アルバム「ミシェル・ペトルチアーニ 未発表ライヴ・ボックス」(英題:「CONCEERTS INEDITS」、ジャケット画像:右上)に収録。ピアノ&ベースによるデュオといえば、以前、クリスチャン・ジェイコブ&テリエ・ゲヴェルトでもエントリーしており、シンプルな編成が個人的にもお気に入り。
これぞ究極のデュオ、と呼びたくなる演奏で、ペトルチアーニ(当時32歳)とペデルセン(画像:左上)の絶妙な掛け合いが繰り広げられた歴史的名演だと思う。冒頭、別々に奏で始めたかのように聴こえるピアノとベースだが、徐々に歩み寄り、やがて複雑なテンションコードを形成しながらリズムを刻み、極上のグルーヴを生み出してゆく…。ミシェルのアドリブには、どことなく巨匠ビル・エヴァンスを思わせるテクニックが感じられる。ペトルチアーニとペデルセンでなければ成し得なかっただろうデュオであり、まるで一つの小宇宙を創り出していくかのようなその過程は、まさにジャズの醍醐味と感じた。余談だが、冒頭でグラスに氷が落ちる音がマイクに収録されているのもライヴならではで雰囲気充分だ。

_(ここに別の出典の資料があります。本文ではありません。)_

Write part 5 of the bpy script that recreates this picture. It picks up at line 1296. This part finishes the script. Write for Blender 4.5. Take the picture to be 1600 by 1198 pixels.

本アルバムは2001年にリリースされた3枚組で、それぞれソロ・デュオ・トリオが1枚ずつにまとまった未発表音源という、いずれもレアもの。幸いな事に、このデュオ音源は、その後2009年にボーナストラックも加わって2枚組で再発売されおり、現在でも手に入るが、当時、このディスクの購入に当たっては、既に最寄りのショップでは在庫切れで手に入らなかった為、唯一店頭在庫のあった恵比寿の新星堂に出向いて手に入れたのも、今となっては懐かしい思い出だ。自分の中では「いつか王子様が」の不動のマイベスト盤。

■ギター&ピアノデュオ
 トニー・ペトルチアーニ(ギター)
 ミシェル・ペトルチアーニ(ピアノ)
 (1992年10年録音、リヨンにて収録、DREYFUS JAZZ海外盤)


ミシェルの父、トニー・ペトルチアーニとのデュオによる1992年のライヴ録音。アルバム「Conversation」(ジャケット画像:下)に収録。こちらはトニーが主旋律、ミシェルは伴奏を担当。そもそもギターとピアノによるデュオが成立するかどうかと、最初は思っていたものの、それは本アルバムを聴けば一聴瞭然、ミシェルの絶妙な伴奏がギターを引き立てている。父のテクニックの高さも相当なものだが、中間部ではミシェルのアドリブも堪能できる。親子愛の感じる演奏はジャケットからも漂っており、心が温まる。